Il n’a jamais été imprimé dans aucune édition de mes œuvres[2]. Il est resté dans la petite brochure violente et oubliée d’où je regrette qu’une mémoire malheureuse l’ait momentanément tiré.

Vous pouvez faire, monsieur, de ma réponse ce qu’il vous plaira. Plus que personne je plains et j’honore l’illustre maréchal Brune. Depuis près de vingt ans toute haine patriotique, tout préjugé de faction a disparu de mon esprit. Quand j’étais enfant, j’appartenais aux partis. Depuis que je suis homme, j’appartiens à la France.

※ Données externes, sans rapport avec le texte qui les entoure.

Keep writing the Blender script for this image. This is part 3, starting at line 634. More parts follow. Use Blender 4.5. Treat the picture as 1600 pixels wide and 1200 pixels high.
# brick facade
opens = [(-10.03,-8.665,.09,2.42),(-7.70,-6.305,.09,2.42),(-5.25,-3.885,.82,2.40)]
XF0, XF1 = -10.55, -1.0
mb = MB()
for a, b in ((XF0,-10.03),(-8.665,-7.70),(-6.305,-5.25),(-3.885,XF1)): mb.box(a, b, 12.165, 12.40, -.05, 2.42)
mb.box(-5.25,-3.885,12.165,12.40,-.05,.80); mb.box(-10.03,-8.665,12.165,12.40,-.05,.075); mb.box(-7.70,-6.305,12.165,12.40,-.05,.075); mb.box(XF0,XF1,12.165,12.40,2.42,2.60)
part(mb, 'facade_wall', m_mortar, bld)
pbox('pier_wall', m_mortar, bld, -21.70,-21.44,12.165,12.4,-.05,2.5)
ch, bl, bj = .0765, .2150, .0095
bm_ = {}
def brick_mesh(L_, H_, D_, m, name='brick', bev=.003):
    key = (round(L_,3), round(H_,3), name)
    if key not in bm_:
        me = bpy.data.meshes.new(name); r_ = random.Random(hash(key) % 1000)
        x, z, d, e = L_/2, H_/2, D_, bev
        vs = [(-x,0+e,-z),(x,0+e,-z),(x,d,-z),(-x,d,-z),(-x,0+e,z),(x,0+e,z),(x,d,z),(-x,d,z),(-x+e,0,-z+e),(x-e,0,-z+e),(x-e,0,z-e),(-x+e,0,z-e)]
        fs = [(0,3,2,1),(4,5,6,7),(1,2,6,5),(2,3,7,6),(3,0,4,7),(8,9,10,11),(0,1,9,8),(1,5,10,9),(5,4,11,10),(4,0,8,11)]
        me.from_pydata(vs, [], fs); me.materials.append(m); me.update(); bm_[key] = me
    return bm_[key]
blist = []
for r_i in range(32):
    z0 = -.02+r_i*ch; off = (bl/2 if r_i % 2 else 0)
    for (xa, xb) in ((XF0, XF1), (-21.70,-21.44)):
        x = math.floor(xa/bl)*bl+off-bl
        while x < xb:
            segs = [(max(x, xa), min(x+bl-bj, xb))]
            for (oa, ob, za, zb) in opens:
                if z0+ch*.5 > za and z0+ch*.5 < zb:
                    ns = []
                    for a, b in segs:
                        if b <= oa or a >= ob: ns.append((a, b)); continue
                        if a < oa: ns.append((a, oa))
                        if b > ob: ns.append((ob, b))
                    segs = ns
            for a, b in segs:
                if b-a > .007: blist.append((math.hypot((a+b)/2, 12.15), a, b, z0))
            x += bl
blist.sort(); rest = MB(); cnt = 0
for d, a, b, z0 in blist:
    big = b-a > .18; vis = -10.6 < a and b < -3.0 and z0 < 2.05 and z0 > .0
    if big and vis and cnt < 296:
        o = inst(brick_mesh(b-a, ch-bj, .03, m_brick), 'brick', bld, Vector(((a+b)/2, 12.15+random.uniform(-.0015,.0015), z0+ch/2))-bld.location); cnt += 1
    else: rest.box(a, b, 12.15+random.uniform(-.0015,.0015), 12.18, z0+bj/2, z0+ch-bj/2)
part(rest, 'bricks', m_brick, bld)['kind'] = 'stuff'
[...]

Je vous remercie, monsieur, d’avoir provoqué cette explication ; je vous la donne avec empressement et joie.


À Monsieur Charles de Lacretelle.


Paris, 9 juillet 1844.

Votre excellente lettre, mon cher et vénérable ami, m’a fait un bien que je ne saurais vous dire. Dans cette mélancolie profonde où je suis, c’est un grand encouragement à porter la vie que la contemplation d’une âme de vieillard, belle, forte et sereine comme la vôtre. Il est doux et utile en même temps à nous, hommes plus jeunes, que la providence afflige et éprouve, d’arrêter notre pensée sur votre tête couverte de cheveux blancs, sur votre esprit plein de toutes les sagesses. Vous aussi vous avez vécu, vous avez lutté, vous avez souffert. Là où j’ai des plaies, vous avez des cicatrices. Aujourd’hui vous êtes calme, satisfait, résigné et heureux, et vous regardez avec douceur ce ciel majestueux d’où tombent sur nous tous les rayons qui éclairent nos yeux et tous les malheurs qui éclairent notre âme. Car cela n’est que trop vrai, le malheur est une clarté. Que de choses j’ai vues en moi et hors de moi depuis que je souffre ! La plus haute espérance sort du deuil le plus profond, remercions Dieu de nous avoir donné le droit de souffrir, puisque c’était nous donner le droit d’espérer.

Pour vous, mon respectable et excellent ami, vous êtes heureux dès à présent, dès ici-bas. Votre belle et noble vieillesse participe de ces joies promises à ceux qui sont élus. Qu’est-ce que l’éternité bienheureuse pourrait

  1. Voici ce vers publié en 1819 dans une plaquette intitulée : Le télégraphe :
    Et s’il fut plus d’un Brune, il est un Macdonald.
  2. Le télégraphe n’a été inséré qu’en 1912 dans l’Appendice des Odes et Ballades. Édition de l’Imprimerie Nationale.